* **What you have to do**: Reproduce all of the material word for word.

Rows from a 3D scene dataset
========
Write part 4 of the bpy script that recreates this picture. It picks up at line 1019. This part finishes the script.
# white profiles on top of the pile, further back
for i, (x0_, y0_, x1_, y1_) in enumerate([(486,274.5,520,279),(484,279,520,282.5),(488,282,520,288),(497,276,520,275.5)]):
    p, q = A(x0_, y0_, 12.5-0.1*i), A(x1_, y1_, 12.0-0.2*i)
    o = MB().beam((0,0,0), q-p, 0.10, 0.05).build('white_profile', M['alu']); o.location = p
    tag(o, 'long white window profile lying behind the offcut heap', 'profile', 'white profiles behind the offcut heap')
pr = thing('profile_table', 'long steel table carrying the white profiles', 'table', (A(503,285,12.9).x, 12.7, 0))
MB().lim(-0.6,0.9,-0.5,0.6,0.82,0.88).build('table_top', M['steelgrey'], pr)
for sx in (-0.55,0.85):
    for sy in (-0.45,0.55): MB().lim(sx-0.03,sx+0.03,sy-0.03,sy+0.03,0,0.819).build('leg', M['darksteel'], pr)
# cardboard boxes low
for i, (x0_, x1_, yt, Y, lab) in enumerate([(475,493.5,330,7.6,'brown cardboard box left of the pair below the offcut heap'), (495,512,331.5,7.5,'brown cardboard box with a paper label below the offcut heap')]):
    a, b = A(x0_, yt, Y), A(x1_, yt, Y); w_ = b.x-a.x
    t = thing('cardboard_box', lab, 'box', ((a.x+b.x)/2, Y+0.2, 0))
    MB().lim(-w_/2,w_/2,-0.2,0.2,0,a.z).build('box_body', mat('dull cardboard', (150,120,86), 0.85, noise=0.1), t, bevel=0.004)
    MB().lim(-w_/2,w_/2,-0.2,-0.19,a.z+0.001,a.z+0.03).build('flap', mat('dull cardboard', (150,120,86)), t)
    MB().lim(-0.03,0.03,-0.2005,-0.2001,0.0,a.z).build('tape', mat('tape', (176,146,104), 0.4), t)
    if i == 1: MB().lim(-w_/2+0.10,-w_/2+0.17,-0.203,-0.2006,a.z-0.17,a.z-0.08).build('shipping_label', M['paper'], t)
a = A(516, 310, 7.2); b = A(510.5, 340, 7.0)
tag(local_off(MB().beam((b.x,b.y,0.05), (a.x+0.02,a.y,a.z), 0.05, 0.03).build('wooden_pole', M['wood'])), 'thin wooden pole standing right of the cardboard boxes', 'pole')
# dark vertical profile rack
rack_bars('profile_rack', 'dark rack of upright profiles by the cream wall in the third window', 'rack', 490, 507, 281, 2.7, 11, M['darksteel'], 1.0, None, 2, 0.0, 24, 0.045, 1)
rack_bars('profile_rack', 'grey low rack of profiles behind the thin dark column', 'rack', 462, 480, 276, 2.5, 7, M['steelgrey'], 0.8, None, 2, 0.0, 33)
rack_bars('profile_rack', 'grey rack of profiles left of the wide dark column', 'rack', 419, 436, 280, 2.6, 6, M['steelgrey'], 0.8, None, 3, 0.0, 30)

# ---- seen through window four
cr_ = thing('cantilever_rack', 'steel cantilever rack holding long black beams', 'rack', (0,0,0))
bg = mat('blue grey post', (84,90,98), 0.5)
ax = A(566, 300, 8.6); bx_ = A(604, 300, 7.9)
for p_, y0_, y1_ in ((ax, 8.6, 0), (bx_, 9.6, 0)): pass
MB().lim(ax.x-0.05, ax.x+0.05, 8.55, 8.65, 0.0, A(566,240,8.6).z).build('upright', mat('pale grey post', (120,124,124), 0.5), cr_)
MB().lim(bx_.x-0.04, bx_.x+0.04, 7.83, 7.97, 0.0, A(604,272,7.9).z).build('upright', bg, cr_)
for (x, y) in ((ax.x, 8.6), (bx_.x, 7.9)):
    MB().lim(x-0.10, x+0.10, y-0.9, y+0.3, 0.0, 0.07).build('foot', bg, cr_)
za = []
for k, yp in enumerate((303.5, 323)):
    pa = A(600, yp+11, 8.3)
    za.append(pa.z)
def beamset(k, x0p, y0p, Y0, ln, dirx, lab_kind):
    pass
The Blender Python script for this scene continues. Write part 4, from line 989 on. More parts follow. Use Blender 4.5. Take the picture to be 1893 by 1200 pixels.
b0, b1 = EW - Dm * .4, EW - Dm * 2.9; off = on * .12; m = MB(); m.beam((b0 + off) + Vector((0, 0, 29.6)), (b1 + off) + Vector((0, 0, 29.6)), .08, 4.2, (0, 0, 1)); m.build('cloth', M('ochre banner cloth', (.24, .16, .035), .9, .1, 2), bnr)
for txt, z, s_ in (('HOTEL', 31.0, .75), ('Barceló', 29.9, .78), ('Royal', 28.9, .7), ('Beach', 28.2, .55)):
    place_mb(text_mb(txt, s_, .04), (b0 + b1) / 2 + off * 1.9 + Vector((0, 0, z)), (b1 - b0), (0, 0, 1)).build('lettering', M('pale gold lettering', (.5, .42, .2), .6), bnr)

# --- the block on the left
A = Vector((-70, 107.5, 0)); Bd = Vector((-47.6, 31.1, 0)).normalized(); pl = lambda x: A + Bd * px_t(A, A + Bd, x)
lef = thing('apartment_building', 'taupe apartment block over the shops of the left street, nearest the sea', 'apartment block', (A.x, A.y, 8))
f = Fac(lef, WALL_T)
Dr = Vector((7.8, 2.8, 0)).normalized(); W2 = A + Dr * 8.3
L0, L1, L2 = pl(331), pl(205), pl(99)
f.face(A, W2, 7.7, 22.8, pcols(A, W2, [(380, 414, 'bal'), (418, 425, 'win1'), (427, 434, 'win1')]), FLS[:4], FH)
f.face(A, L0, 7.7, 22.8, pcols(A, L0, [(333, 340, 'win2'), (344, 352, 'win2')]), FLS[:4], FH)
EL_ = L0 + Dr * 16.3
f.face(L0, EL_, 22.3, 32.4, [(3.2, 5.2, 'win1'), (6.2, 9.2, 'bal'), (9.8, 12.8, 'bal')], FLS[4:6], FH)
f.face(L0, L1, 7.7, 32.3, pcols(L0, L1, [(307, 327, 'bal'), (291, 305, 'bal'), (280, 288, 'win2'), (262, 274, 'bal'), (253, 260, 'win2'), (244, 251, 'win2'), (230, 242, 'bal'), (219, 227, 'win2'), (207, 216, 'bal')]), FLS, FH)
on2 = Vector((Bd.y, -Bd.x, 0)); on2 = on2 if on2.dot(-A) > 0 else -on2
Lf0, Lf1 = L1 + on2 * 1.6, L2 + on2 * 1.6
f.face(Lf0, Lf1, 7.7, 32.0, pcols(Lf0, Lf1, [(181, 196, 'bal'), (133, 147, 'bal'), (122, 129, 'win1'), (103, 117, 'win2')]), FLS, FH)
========
* **Response**:
Write part 4 of the bpy script that recreates this picture. It picks up at line 1019. This part finishes the script.
# white profiles on top of the pile, further back
for i, (x0_, y0_, x1_, y1_) in enumerate([(486,274.5,520,279),(484,279,520,282.5),(488,282,520,288),(497,276,520,275.5)]):
    p, q = A(x0_, y0_, 12.5-0.1*i), A(x1_, y1_, 12.0-0.2*i)
    o = MB().beam((0,0,0), q-p, 0.10, 0.05).build('white_profile', M['alu']); o.location = p
    tag(o, 'long white window profile lying behind the offcut heap', 'profile', 'white profiles behind the offcut heap')
pr = thing('profile_table', 'long steel table carrying the white profiles', 'table', (A(503,285,12.9).x, 12.7, 0))
MB().lim(-0.6,0.9,-0.5,0.6,0.82,0.88).build('table_top', M['steelgrey'], pr)
for sx in (-0.55,0.85):
    for sy in (-0.45,0.55): MB().lim(sx-0.03,sx+0.03,sy-0.03,sy+0.03,0,0.819).build('leg', M['darksteel'], pr)
# cardboard boxes low
for i, (x0_, x1_, yt, Y, lab) in enumerate([(475,493.5,330,7.6,'brown cardboard box left of the pair below the offcut heap'), (495,512,331.5,7.5,'brown cardboard box with a paper label below the offcut heap')]):
    a, b = A(x0_, yt, Y), A(x1_, yt, Y); w_ = b.x-a.x
    t = thing('cardboard_box', lab, 'box', ((a.x+b.x)/2, Y+0.2, 0))
    MB().lim(-w_/2,w_/2,-0.2,0.2,0,a.z).build('box_body', mat('dull cardboard', (150,120,86), 0.85, noise=0.1), t, bevel=0.004)
    MB().lim(-w_/2,w_/2,-0.2,-0.19,a.z+0.001,a.z+0.03).build('flap', mat('dull cardboard', (150,120,86)), t)
    MB().lim(-0.03,0.03,-0.2005,-0.2001,0.0,a.z).build('tape', mat('tape', (176,146,104), 0.4), t)
    if i == 1: MB().lim(-w_/2+0.10,-w_/2+0.17,-0.203,-0.2006,a.z-0.17,a.z-0.08).build('shipping_label', M['paper'], t)
a = A(516, 310, 7.2); b = A(510.5, 340, 7.0)
tag(local_off(MB().beam((b.x,b.y,0.05), (a.x+0.02,a.y,a.z), 0.05, 0.03).build('wooden_pole', M['wood'])), 'thin wooden pole standing right of the cardboard boxes', 'pole')
# dark vertical profile rack
rack_bars('profile_rack', 'dark rack of upright profiles by the cream wall in the third window', 'rack', 490, 507, 281, 2.7, 11, M['darksteel'], 1.0, None, 2, 0.0, 24, 0.045, 1)
rack_bars('profile_rack', 'grey low rack of profiles behind the thin dark column', 'rack', 462, 480, 276, 2.5, 7, M['steelgrey'], 0.8, None, 2, 0.0, 33)
rack_bars('profile_rack', 'grey rack of profiles left of the wide dark column', 'rack', 419, 436, 280, 2.6, 6, M['steelgrey'], 0.8, None, 3, 0.0, 30)

# ---- seen through window four
cr_ = thing('cantilever_rack', 'steel cantilever rack holding long black beams', 'rack', (0,0,0))
bg = mat('blue grey post', (84,90,98), 0.5)
ax = A(566, 300, 8.6); bx_ = A(604, 300, 7.9)
for p_, y0_, y1_ in ((ax, 8.6, 0), (bx_, 9.6, 0)): pass
MB().lim(ax.x-0.05, ax.x+0.05, 8.55, 8.65, 0.0, A(566,240,8.6).z).build('upright', mat('pale grey post', (120,124,124), 0.5), cr_)
MB().lim(bx_.x-0.04, bx_.x+0.04, 7.83, 7.97, 0.0, A(604,272,7.9).z).build('upright', bg, cr_)
for (x, y) in ((ax.x, 8.6), (bx_.x, 7.9)):
    MB().lim(x-0.10, x+0.10, y-0.9, y+0.3, 0.0, 0.07).build('foot', bg, cr_)
za = []
for k, yp in enumerate((303.5, 323)):
    pa = A(600, yp+11, 8.3)
    za.append(pa.z)
def beamset(k, x0p, y0p, Y0, ln, dirx, lab_kind):
    pass
The Blender Python script for this scene continues. Write part 4, from line 989 on. More parts follow. Use Blender 4.5. Take the picture to be 1893 by 1200 pixels.
b0, b1 = EW - Dm * .4, EW - Dm * 2.9; off = on * .12; m = MB(); m.beam((b0 + off) + Vector((0, 0, 29.6)), (b1 + off) + Vector((0, 0, 29.6)), .08, 4.2, (0, 0, 1)); m.build('cloth', M('ochre banner cloth', (.24, .16, .035), .9, .1, 2), bnr)
for txt, z, s_ in (('HOTEL', 31.0, .75), ('Barceló', 29.9, .78), ('Royal', 28.9, .7), ('Beach', 28.2, .55)):
    place_mb(text_mb(txt, s_, .04), (b0 + b1) / 2 + off * 1.9 + Vector((0, 0, z)), (b1 - b0), (0, 0, 1)).build('lettering', M('pale gold lettering', (.5, .42, .2), .6), bnr)

# --- the block on the left
A = Vector((-70, 107.5, 0)); Bd = Vector((-47.6, 31.1, 0)).normalized(); pl = lambda x: A + Bd * px_t(A, A + Bd, x)
lef = thing('apartment_building', 'taupe apartment block over the shops of the left street, nearest the sea', 'apartment block', (A.x, A.y, 8))
f = Fac(lef, WALL_T)
Dr = Vector((7.8, 2.8, 0)).normalized(); W2 = A + Dr * 8.3
L0, L1, L2 = pl(331), pl(205), pl(99)
f.face(A, W2, 7.7, 22.8, pcols(A, W2, [(380, 414, 'bal'), (418, 425, 'win1'), (427, 434, 'win1')]), FLS[:4], FH)
f.face(A, L0, 7.7, 22.8, pcols(A, L0, [(333, 340, 'win2'), (344, 352, 'win2')]), FLS[:4], FH)
EL_ = L0 + Dr * 16.3
f.face(L0, EL_, 22.3, 32.4, [(3.2, 5.2, 'win1'), (6.2, 9.2, 'bal'), (9.8, 12.8, 'bal')], FLS[4:6], FH)
f.face(L0, L1, 7.7, 32.3, pcols(L0, L1, [(307, 327, 'bal'), (291, 305, 'bal'), (280, 288, 'win2'), (262, 274, 'bal'), (253, 260, 'win2'), (244, 251, 'win2'), (230, 242, 'bal'), (219, 227, 'win2'), (207, 216, 'bal')]), FLS, FH)
on2 = Vector((Bd.y, -Bd.x, 0)); on2 = on2 if on2.dot(-A) > 0 else -on2
Lf0, Lf1 = L1 + on2 * 1.6, L2 + on2 * 1.6
f.face(Lf0, Lf1, 7.7, 32.0, pcols(Lf0, Lf1, [(181, 196, 'bal'), (133, 147, 'bal'), (122, 129, 'win1'), (103, 117, 'win2')]), FLS, FH)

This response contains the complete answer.